If 2002 or 2003 they had a recall on them and yamaha has a heat kit.
www.grizzlyowners.com/66-general/23-grizzly-recall.htmlIf not you can probably still get some ideas from the recall.
Ethanol gas makes engines run hotter. If you can find it just use pure gas. That can be good for 15 to 30 degrees alone in a smaller engine. A fuel tank insulator could just be the high heat under hood type insulator that has a foil face to it. This could be used on the fuel line over some pipe insulation as well. A heat shield could be made to go over the top of the motor with the insulation on it as well. Mine is just a piece of aluminum roofing.
If your model has the fake vents above the radiator in the front they can be cut out to allow airflow to hit the heads and keep hot air flushed out better from rising up to the carb and fuel tank. Cleaning the finned portion of your head with an aluminum polish and getting the oxidation off will also help a little.

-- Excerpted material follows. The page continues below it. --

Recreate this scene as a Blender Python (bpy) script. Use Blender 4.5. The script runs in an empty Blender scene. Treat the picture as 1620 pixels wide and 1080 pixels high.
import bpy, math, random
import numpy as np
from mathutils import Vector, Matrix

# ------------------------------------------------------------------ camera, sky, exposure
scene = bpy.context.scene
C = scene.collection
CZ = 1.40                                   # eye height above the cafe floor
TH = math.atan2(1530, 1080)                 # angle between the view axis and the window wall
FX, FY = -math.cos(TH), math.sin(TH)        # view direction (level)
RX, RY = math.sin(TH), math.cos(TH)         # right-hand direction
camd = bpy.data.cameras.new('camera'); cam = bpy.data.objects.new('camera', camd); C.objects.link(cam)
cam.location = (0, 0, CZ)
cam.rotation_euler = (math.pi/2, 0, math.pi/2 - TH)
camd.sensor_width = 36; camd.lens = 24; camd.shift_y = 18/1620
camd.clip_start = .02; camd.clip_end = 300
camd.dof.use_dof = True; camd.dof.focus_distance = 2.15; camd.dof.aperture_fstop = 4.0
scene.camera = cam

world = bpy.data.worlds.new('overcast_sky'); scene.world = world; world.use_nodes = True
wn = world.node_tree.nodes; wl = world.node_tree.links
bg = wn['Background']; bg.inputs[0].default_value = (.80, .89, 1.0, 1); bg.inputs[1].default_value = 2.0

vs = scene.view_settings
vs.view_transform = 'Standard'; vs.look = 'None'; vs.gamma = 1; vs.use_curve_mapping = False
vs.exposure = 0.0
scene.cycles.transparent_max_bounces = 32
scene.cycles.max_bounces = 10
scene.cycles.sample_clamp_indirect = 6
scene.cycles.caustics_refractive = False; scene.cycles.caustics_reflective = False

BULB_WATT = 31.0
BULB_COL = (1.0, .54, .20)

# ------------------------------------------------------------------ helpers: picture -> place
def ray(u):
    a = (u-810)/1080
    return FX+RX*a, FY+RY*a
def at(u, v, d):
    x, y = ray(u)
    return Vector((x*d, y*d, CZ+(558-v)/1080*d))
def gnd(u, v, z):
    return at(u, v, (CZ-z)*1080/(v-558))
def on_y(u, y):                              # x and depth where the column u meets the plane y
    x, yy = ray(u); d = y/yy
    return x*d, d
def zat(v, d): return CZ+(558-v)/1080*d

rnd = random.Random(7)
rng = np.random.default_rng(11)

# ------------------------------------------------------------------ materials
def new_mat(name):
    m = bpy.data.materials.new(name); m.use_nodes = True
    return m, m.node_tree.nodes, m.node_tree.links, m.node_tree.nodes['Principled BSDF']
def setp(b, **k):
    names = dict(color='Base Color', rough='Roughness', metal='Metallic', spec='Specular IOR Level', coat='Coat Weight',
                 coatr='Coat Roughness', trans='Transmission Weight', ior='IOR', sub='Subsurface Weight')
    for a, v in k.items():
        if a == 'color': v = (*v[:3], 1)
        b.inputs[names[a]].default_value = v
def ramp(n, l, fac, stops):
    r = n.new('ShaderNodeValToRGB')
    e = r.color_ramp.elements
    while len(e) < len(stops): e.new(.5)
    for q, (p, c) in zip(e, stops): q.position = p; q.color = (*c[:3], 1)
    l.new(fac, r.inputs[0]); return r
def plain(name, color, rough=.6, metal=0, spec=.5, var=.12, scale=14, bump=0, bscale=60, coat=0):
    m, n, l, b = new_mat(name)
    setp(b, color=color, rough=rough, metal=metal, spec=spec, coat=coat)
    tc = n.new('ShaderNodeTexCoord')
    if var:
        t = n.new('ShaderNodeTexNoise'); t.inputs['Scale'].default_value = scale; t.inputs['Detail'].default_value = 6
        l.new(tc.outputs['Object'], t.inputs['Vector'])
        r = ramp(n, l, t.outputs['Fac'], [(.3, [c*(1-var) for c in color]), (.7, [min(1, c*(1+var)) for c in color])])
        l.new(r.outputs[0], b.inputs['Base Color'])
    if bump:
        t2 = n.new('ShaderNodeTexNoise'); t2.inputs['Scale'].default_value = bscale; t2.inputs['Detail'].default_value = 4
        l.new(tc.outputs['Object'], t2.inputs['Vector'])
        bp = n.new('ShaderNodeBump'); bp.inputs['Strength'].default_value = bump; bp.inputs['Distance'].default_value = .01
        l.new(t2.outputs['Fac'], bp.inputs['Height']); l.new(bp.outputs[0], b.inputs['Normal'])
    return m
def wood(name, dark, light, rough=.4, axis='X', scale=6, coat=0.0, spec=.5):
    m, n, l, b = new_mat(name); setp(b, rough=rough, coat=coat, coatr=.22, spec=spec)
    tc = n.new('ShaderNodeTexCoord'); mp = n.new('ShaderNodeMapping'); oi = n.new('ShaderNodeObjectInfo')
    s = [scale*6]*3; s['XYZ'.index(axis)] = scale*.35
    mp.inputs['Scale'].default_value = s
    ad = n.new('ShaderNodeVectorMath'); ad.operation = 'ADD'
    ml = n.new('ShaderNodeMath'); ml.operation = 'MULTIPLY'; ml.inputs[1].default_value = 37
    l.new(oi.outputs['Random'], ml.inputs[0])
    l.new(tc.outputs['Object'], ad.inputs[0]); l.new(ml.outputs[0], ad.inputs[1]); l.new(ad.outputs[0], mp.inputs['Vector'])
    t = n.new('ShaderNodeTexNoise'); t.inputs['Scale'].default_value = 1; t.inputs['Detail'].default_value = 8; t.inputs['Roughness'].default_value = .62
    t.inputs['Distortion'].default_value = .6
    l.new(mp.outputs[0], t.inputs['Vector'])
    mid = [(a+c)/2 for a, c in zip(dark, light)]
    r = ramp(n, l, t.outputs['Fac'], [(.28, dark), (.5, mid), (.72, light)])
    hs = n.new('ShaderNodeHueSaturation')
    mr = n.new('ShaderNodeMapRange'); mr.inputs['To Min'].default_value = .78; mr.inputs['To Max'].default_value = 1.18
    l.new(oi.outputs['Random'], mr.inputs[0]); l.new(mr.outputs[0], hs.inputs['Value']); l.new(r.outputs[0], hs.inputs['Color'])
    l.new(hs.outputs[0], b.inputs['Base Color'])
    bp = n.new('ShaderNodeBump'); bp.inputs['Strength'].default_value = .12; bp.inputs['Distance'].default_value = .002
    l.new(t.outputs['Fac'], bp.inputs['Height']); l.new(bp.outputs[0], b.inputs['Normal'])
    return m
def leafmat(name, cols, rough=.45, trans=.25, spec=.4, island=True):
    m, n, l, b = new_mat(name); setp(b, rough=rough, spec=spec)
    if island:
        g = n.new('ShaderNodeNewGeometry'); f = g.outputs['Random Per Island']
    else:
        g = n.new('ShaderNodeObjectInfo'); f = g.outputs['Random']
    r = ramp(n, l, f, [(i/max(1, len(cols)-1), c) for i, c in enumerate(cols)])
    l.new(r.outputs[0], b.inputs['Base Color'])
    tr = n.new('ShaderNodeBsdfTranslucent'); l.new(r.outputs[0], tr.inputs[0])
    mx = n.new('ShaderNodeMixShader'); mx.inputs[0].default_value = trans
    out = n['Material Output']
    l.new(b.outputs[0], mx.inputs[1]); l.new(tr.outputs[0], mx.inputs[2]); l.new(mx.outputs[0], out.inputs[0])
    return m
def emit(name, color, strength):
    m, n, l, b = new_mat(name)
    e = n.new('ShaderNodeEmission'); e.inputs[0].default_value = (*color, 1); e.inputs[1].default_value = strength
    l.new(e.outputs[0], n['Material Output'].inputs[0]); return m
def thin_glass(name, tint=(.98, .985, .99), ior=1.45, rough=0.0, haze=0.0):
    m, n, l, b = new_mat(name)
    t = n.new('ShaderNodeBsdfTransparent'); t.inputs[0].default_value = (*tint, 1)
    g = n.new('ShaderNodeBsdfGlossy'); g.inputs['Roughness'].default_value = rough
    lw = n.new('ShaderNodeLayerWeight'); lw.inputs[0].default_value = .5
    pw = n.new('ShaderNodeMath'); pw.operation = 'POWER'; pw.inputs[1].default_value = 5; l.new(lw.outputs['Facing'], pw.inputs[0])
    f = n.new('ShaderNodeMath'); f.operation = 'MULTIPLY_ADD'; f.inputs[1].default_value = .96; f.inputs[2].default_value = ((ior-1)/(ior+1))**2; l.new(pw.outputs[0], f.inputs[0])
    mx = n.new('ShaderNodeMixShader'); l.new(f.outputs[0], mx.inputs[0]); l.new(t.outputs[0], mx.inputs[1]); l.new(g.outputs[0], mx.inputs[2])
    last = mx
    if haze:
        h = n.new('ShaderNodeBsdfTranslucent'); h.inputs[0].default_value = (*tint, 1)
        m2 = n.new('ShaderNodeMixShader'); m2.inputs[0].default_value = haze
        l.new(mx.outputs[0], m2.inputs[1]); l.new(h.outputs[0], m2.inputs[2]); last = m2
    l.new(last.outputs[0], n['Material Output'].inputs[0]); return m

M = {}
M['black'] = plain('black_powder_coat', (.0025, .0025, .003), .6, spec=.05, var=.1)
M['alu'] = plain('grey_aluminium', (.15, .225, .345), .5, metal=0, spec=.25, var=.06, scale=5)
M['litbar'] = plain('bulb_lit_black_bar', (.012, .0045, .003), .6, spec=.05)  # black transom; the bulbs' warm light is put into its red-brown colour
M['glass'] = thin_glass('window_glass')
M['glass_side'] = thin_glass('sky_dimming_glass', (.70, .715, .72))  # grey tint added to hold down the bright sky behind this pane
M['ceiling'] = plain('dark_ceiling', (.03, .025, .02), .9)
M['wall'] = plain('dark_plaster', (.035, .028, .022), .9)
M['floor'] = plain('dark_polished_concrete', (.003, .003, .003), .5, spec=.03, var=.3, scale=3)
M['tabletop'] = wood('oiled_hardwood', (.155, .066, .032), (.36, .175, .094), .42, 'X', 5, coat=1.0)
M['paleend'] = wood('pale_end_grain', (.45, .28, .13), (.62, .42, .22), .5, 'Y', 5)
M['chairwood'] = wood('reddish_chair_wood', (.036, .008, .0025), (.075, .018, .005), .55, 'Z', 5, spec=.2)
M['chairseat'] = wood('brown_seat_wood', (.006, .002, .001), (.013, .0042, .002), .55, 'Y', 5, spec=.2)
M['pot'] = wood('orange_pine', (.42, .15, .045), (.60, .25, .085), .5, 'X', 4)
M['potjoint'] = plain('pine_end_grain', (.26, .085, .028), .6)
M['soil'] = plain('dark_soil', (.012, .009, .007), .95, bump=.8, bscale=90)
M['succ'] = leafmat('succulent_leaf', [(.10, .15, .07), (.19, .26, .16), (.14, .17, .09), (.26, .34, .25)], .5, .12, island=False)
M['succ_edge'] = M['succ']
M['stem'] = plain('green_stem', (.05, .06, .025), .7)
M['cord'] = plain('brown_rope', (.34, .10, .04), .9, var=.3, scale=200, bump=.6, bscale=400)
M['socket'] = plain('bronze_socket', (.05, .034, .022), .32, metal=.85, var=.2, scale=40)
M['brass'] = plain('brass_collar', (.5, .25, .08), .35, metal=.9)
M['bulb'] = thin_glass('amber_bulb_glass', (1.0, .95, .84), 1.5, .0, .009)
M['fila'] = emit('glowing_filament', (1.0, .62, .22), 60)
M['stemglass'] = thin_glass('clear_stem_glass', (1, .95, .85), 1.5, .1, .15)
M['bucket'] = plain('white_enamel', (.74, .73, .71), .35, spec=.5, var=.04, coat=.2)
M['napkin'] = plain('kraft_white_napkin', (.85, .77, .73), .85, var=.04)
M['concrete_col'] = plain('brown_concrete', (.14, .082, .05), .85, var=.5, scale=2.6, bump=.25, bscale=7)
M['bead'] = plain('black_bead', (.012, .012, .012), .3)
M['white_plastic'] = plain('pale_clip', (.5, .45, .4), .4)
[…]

Not knocking anyone's oppinion but I would stay away from the header wrap if you worry about rust. On my street rods I powder coat the header, wrap them and seal the outside. Even though they don't stay out in the weather they still rust over time. They don't cross creeks or get water slung on them all the time or mud caked to them to hold moisture. Just the good Ol' AL humidity does it. The wrap is perfect for wicking humidity to the steel. I think that maybe the natural process of cold wanting to go to hot accelerates the humidity sucked into the wrap when the headers are just about cooled off.
I do run wrap on the pipe and it is very rusty. Every year I take it off, paint it and the muffler and reapply. I don't ever try to get the rust off because I figure good metal will go with the bad and it will be sooner that I'll have to repair the pipe. I've had it on 10 years and haven't had to patch the pipe yet. Mine is the smaller kodiak. My problem was it would burn your legs on a hot summer day if you were just tooling around. The main jet in my carb had 3 slots that an e clip goes into to adjust your off idle mixture to about 1/2 throttle. I moved it from the top position to the bottom to increase the amount of fuel on the low end making it richer and in turn cooler. It also gave a little more umph off the line to power the big tires in mud as well as yanking on logs to get them started for skidding. I also have the idle adjusted a little rich since low speed and idle was where your legs would start burning through the covers. I insulated them a little better as well.